で、それほど読者をヒートアップさせておきながら、オチがアレ。これは文句を言う人も多いと思うんですが、しかし、全部清涼院先生の狙いなんだから仕方ない! 「全員自殺(みたいなもの)でしたー」というトリックは、目撃者全員共犯だと言っても、それでも色々と問題が残るし(凶器をどうやってスペースシャトルに持ち込んだんだ、とか)、キレイに解決したとはとてもいえません。でも、このトリックの解決編が、読者にとって「・・・ハァ?」なのは清涼院先生も当然分かってることで、そこでさらに、あの意味の分からない「本当の犯人」「本当の本当の犯人」を持ち出してきたのだと思います。もう、卑弥呼とか曹操とかになると、何がどういう理屈で犯人になってるのかすら、さっぱり理解できません。「真犯人は曹操なんだー!」って言われても、「だからなんなんだ」としか思えないのです。ジョーカーに示したとおり、本当に「真犯人なんて誰でもいい」んですね。

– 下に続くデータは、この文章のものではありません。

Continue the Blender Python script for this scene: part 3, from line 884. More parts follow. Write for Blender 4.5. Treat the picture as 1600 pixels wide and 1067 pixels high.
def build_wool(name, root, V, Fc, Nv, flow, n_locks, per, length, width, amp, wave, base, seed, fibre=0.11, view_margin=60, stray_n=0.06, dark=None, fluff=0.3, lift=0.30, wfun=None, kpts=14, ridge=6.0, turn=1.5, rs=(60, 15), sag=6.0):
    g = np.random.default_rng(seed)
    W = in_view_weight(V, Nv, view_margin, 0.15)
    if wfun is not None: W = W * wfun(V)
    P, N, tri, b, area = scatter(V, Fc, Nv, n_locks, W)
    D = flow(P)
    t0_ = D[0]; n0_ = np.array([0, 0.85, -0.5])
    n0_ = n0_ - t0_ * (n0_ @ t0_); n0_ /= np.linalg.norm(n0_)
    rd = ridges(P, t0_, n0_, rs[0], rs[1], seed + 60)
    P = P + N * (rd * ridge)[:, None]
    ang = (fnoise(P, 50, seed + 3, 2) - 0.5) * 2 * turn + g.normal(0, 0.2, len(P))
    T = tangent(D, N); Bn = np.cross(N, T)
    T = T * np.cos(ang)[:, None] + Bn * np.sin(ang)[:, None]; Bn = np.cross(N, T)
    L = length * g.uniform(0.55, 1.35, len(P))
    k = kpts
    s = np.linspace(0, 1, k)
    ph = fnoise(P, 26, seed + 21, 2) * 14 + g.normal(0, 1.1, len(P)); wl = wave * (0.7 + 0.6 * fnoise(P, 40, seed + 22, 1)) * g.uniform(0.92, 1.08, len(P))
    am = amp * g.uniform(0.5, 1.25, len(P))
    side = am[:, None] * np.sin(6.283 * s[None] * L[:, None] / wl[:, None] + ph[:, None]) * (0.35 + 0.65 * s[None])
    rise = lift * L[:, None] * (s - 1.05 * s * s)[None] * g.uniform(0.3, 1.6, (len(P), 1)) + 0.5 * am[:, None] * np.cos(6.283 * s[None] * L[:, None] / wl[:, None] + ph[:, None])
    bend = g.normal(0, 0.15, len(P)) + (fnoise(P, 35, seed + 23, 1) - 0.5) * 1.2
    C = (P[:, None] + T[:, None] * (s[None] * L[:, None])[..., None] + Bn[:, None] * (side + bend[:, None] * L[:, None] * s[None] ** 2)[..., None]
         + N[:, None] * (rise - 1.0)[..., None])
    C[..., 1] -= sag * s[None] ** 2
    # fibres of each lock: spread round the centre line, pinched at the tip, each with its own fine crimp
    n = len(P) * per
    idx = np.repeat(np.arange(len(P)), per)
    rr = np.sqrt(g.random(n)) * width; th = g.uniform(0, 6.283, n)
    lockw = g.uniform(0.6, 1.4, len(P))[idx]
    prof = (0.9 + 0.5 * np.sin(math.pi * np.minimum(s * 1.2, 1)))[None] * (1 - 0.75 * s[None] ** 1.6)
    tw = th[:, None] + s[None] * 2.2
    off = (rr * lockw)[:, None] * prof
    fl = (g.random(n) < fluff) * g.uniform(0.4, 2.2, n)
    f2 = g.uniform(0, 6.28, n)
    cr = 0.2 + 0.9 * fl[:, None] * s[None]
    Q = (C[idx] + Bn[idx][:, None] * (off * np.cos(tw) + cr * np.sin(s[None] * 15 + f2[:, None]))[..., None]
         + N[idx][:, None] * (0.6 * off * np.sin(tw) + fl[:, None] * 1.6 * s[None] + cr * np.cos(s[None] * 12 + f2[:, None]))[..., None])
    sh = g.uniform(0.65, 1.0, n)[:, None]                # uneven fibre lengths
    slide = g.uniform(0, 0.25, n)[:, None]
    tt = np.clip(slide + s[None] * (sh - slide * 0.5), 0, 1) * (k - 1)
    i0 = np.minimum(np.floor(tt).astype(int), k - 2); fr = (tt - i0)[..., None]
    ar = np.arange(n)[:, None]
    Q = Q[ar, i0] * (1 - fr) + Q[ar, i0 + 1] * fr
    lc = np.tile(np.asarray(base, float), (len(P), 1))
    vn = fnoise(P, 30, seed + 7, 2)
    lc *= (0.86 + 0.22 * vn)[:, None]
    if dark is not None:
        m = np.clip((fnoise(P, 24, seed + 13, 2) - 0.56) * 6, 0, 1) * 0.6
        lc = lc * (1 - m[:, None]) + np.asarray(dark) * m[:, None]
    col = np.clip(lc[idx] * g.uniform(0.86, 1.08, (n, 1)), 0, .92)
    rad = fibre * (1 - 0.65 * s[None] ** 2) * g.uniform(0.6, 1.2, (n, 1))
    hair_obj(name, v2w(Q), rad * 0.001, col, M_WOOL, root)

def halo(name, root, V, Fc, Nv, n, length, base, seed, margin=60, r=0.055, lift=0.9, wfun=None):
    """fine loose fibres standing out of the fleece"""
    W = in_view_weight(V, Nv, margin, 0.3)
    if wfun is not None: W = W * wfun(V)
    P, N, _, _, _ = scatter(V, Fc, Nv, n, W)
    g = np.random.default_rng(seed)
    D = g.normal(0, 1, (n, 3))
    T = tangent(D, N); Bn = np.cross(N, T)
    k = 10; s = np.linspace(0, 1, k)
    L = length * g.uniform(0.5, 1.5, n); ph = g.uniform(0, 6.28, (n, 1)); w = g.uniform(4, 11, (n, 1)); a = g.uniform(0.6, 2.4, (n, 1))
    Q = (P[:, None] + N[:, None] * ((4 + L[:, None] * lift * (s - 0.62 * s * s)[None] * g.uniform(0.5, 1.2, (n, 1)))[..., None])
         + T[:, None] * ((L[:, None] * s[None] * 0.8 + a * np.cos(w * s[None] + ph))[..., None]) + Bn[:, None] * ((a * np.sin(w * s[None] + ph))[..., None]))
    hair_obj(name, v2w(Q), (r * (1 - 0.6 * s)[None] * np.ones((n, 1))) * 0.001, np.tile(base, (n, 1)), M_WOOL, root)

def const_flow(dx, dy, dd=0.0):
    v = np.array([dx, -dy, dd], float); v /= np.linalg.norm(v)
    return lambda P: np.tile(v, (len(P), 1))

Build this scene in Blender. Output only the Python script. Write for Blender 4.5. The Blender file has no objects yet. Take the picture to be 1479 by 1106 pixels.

そんな荒唐無稽を通り越して、論理を追う気すら起こさなくさせる「本当の本当の真犯人」を用意した清涼院先生の狙いは明らかです。「全員自殺でした」だけでは、「つまらないミステリだった」と思われてしまう恐れがあるからです。そうではなく、「全員自殺でした、しかも真犯人は曹操です!」ということで、読者はつまらないとかそういう問題ではなく、本当に「どうでもいい」気持ちになってしまうのです。トリックも真犯人も本当に「どうでもいい」ので、読者はそこをもってしてこの作品を評価できなくなるのです。ああ、ここは評価すべきポイントじゃないのだな、と。
そして、コズミックの最後にこんな言葉があります。
……いつまでも、語り継がれる伝説がある。
それは、決して解けない謎に守られている。
君が耳を傾けたのは、伝説という永遠の夢。
華麗なる没落のために、儚い夢物語を聴く。
これは僕の解釈なのですが、清涼院先生が描きたかったのは「1年間で1200の密室殺人」と、それに対抗する「超人的探偵結社」、「平安時代から続く密室殺人」といった『ケレン味』なのだと思います。トリックのナゾとか真犯人とかはど-でもいいのです。だから、語り継がれる伝説(=平安時代から続く密室伝説)の謎は決して解けない(=あんな強引なトリックどうでもいい/解決することに意味はない)のであり、僕たちが胸を躍らせたコズミックの物語は「こんな密室できるわけがない!」というミステリ読者の永遠の夢なのです。そして、華麗なる没落(どうしょうもないオチ)のために、儚いけれど胸高鳴る、ケレン味たっぷりの夢物語(=密室伝説)を描いた清涼院先生。ここに込められた意味は「論理的に納得の行くミステリなんか書いてたら、あんなケレン味出せねーんだよ!」という先生のメッセージなのではないでしょうか。少なくとも僕にはそう受け取れました。そして、作者にメッセージがあり、それが効果的に読者(=僕)に伝わったのだから、コズミックは面白い作品だったと思うのです。
追記:でもメイントリックの叙述トリック(上巻の内容は作中作のフィクションだから地の文がウソをついてても構わない)は良く考えたら面白いや。んー、ちょっと作品に対する評価のニュアンスが変わってくるな…。メイントリック自体は見物の一つであり、そのメイントリックに付随する様々なアラを昇華するために(どうでもいいと思わせるために)犯人が曹操だと考えるべきか。